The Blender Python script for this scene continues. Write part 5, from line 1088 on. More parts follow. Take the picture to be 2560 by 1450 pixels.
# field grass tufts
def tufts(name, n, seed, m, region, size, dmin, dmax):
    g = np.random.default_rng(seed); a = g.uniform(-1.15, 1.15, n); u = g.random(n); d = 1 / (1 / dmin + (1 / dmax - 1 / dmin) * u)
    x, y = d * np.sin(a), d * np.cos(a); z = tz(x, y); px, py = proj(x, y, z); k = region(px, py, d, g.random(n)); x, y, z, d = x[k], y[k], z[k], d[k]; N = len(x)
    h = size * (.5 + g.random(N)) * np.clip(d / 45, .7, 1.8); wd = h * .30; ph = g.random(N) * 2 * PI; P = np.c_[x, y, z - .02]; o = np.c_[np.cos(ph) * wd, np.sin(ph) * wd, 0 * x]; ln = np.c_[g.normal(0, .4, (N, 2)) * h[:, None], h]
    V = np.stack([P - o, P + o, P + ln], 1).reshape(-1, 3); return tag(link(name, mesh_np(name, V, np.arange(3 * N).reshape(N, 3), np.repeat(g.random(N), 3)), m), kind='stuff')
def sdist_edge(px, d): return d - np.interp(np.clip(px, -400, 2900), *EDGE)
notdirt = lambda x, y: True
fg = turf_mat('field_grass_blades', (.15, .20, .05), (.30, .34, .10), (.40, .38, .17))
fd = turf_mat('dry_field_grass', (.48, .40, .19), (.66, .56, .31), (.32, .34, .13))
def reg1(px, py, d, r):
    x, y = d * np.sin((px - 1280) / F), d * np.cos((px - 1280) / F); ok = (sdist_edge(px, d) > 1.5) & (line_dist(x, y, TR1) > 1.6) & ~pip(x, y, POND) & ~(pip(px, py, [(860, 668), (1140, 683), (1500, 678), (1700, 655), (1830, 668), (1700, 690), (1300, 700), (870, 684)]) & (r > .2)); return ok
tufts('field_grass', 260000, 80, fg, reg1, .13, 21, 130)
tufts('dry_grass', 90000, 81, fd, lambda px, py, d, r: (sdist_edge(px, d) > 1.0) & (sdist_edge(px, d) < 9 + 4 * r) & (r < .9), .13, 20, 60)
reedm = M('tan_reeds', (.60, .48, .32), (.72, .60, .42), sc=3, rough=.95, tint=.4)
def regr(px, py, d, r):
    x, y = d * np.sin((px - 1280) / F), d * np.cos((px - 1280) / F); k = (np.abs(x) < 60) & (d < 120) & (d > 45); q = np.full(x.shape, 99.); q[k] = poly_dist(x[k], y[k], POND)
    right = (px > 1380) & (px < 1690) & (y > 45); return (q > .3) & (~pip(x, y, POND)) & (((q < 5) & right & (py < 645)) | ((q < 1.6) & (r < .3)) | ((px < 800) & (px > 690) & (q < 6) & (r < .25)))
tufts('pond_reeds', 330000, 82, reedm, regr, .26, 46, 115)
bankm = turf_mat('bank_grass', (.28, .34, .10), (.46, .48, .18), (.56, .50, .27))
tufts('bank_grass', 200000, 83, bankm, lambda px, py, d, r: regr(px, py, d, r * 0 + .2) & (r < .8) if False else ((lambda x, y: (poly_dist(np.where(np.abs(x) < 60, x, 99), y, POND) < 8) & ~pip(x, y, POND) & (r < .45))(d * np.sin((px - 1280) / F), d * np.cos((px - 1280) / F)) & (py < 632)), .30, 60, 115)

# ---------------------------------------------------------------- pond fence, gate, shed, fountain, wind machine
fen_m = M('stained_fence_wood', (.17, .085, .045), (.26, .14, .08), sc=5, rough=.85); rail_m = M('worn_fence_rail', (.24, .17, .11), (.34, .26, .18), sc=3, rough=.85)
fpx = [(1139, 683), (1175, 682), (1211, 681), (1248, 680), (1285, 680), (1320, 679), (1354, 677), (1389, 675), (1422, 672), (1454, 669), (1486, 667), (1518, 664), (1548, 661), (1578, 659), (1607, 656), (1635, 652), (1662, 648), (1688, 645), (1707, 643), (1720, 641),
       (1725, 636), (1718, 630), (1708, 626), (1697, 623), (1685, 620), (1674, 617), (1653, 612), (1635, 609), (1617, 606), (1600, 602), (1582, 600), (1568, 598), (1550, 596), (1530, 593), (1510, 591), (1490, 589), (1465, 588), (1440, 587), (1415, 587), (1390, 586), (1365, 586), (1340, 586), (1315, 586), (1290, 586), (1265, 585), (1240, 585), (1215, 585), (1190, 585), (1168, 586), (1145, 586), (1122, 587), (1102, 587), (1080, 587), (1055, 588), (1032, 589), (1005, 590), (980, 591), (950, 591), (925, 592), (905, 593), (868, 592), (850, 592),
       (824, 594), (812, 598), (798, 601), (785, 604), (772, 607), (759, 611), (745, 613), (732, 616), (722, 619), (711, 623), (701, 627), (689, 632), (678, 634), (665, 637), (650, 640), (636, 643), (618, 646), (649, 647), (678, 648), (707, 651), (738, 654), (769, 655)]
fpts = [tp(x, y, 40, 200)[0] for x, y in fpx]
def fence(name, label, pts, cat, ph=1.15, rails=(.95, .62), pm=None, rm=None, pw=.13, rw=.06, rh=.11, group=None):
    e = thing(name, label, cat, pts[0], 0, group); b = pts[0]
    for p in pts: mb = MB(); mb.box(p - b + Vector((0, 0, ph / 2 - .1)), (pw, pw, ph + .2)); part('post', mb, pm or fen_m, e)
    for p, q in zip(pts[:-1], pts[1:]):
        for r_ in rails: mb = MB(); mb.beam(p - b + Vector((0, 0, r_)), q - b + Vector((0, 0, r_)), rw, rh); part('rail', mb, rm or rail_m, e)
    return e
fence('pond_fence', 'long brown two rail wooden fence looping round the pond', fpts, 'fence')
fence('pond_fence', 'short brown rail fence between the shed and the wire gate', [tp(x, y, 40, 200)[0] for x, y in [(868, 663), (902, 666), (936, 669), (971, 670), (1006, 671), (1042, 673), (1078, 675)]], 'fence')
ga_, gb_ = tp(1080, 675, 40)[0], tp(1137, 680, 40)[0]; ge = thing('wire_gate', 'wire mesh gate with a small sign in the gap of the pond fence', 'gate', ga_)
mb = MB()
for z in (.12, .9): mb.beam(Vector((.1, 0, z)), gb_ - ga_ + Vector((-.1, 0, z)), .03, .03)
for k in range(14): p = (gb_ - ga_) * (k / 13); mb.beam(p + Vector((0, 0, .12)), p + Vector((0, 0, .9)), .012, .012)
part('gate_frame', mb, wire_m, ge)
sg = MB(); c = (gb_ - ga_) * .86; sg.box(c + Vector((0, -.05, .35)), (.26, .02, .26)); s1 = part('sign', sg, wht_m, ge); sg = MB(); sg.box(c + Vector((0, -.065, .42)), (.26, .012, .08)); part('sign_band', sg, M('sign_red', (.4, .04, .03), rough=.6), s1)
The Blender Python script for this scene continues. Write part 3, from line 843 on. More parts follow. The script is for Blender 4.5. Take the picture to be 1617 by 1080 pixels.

------------------------------------------------------------

● GOAL: Reproduce all data above, unchanged.

● TASK RESULT:
The Blender Python script for this scene continues. Write part 5, from line 1088 on. More parts follow. Take the picture to be 2560 by 1450 pixels.
# field grass tufts
def tufts(name, n, seed, m, region, size, dmin, dmax):
    g = np.random.default_rng(seed); a = g.uniform(-1.15, 1.15, n); u = g.random(n); d = 1 / (1 / dmin + (1 / dmax - 1 / dmin) * u)
    x, y = d * np.sin(a), d * np.cos(a); z = tz(x, y); px, py = proj(x, y, z); k = region(px, py, d, g.random(n)); x, y, z, d = x[k], y[k], z[k], d[k]; N = len(x)
    h = size * (.5 + g.random(N)) * np.clip(d / 45, .7, 1.8); wd = h * .30; ph = g.random(N) * 2 * PI; P = np.c_[x, y, z - .02]; o = np.c_[np.cos(ph) * wd, np.sin(ph) * wd, 0 * x]; ln = np.c_[g.normal(0, .4, (N, 2)) * h[:, None], h]
    V = np.stack([P - o, P + o, P + ln], 1).reshape(-1, 3); return tag(link(name, mesh_np(name, V, np.arange(3 * N).reshape(N, 3), np.repeat(g.random(N), 3)), m), kind='stuff')
def sdist_edge(px, d): return d - np.interp(np.clip(px, -400, 2900), *EDGE)
notdirt = lambda x, y: True
fg = turf_mat('field_grass_blades', (.15, .20, .05), (.30, .34, .10), (.40, .38, .17))
fd = turf_mat('dry_field_grass', (.48, .40, .19), (.66, .56, .31), (.32, .34, .13))
def reg1(px, py, d, r):
    x, y = d * np.sin((px - 1280) / F), d * np.cos((px - 1280) / F); ok = (sdist_edge(px, d) > 1.5) & (line_dist(x, y, TR1) > 1.6) & ~pip(x, y, POND) & ~(pip(px, py, [(860, 668), (1140, 683), (1500, 678), (1700, 655), (1830, 668), (1700, 690), (1300, 700), (870, 684)]) & (r > .2)); return ok
tufts('field_grass', 260000, 80, fg, reg1, .13, 21, 130)
tufts('dry_grass', 90000, 81, fd, lambda px, py, d, r: (sdist_edge(px, d) > 1.0) & (sdist_edge(px, d) < 9 + 4 * r) & (r < .9), .13, 20, 60)
reedm = M('tan_reeds', (.60, .48, .32), (.72, .60, .42), sc=3, rough=.95, tint=.4)
def regr(px, py, d, r):
    x, y = d * np.sin((px - 1280) / F), d * np.cos((px - 1280) / F); k = (np.abs(x) < 60) & (d < 120) & (d > 45); q = np.full(x.shape, 99.); q[k] = poly_dist(x[k], y[k], POND)
    right = (px > 1380) & (px < 1690) & (y > 45); return (q > .3) & (~pip(x, y, POND)) & (((q < 5) & right & (py < 645)) | ((q < 1.6) & (r < .3)) | ((px < 800) & (px > 690) & (q < 6) & (r < .25)))
tufts('pond_reeds', 330000, 82, reedm, regr, .26, 46, 115)
bankm = turf_mat('bank_grass', (.28, .34, .10), (.46, .48, .18), (.56, .50, .27))
tufts('bank_grass', 200000, 83, bankm, lambda px, py, d, r: regr(px, py, d, r * 0 + .2) & (r < .8) if False else ((lambda x, y: (poly_dist(np.where(np.abs(x) < 60, x, 99), y, POND) < 8) & ~pip(x, y, POND) & (r < .45))(d * np.sin((px - 1280) / F), d * np.cos((px - 1280) / F)) & (py < 632)), .30, 60, 115)

# ---------------------------------------------------------------- pond fence, gate, shed, fountain, wind machine
fen_m = M('stained_fence_wood', (.17, .085, .045), (.26, .14, .08), sc=5, rough=.85); rail_m = M('worn_fence_rail', (.24, .17, .11), (.34, .26, .18), sc=3, rough=.85)
fpx = [(1139, 683), (1175, 682), (1211, 681), (1248, 680), (1285, 680), (1320, 679), (1354, 677), (1389, 675), (1422, 672), (1454, 669), (1486, 667), (1518, 664), (1548, 661), (1578, 659), (1607, 656), (1635, 652), (1662, 648), (1688, 645), (1707, 643), (1720, 641),
       (1725, 636), (1718, 630), (1708, 626), (1697, 623), (1685, 620), (1674, 617), (1653, 612), (1635, 609), (1617, 606), (1600, 602), (1582, 600), (1568, 598), (1550, 596), (1530, 593), (1510, 591), (1490, 589), (1465, 588), (1440, 587), (1415, 587), (1390, 586), (1365, 586), (1340, 586), (1315, 586), (1290, 586), (1265, 585), (1240, 585), (1215, 585), (1190, 585), (1168, 586), (1145, 586), (1122, 587), (1102, 587), (1080, 587), (1055, 588), (1032, 589), (1005, 590), (980, 591), (950, 591), (925, 592), (905, 593), (868, 592), (850, 592),
       (824, 594), (812, 598), (798, 601), (785, 604), (772, 607), (759, 611), (745, 613), (732, 616), (722, 619), (711, 623), (701, 627), (689, 632), (678, 634), (665, 637), (650, 640), (636, 643), (618, 646), (649, 647), (678, 648), (707, 651), (738, 654), (769, 655)]
fpts = [tp(x, y, 40, 200)[0] for x, y in fpx]
def fence(name, label, pts, cat, ph=1.15, rails=(.95, .62), pm=None, rm=None, pw=.13, rw=.06, rh=.11, group=None):
    e = thing(name, label, cat, pts[0], 0, group); b = pts[0]
    for p in pts: mb = MB(); mb.box(p - b + Vector((0, 0, ph / 2 - .1)), (pw, pw, ph + .2)); part('post', mb, pm or fen_m, e)
    for p, q in zip(pts[:-1], pts[1:]):
        for r_ in rails: mb = MB(); mb.beam(p - b + Vector((0, 0, r_)), q - b + Vector((0, 0, r_)), rw, rh); part('rail', mb, rm or rail_m, e)
    return e
fence('pond_fence', 'long brown two rail wooden fence looping round the pond', fpts, 'fence')
fence('pond_fence', 'short brown rail fence between the shed and the wire gate', [tp(x, y, 40, 200)[0] for x, y in [(868, 663), (902, 666), (936, 669), (971, 670), (1006, 671), (1042, 673), (1078, 675)]], 'fence')
ga_, gb_ = tp(1080, 675, 40)[0], tp(1137, 680, 40)[0]; ge = thing('wire_gate', 'wire mesh gate with a small sign in the gap of the pond fence', 'gate', ga_)
mb = MB()
for z in (.12, .9): mb.beam(Vector((.1, 0, z)), gb_ - ga_ + Vector((-.1, 0, z)), .03, .03)
for k in range(14): p = (gb_ - ga_) * (k / 13); mb.beam(p + Vector((0, 0, .12)), p + Vector((0, 0, .9)), .012, .012)
part('gate_frame', mb, wire_m, ge)
sg = MB(); c = (gb_ - ga_) * .86; sg.box(c + Vector((0, -.05, .35)), (.26, .02, .26)); s1 = part('sign', sg, wht_m, ge); sg = MB(); sg.box(c + Vector((0, -.065, .42)), (.26, .012, .08)); part('sign_band', sg, M('sign_red', (.4, .04, .03), rough=.6), s1)
The Blender Python script for this scene continues. Write part 3, from line 843 on. More parts follow. The script is for Blender 4.5. Take the picture to be 1617 by 1080 pixels.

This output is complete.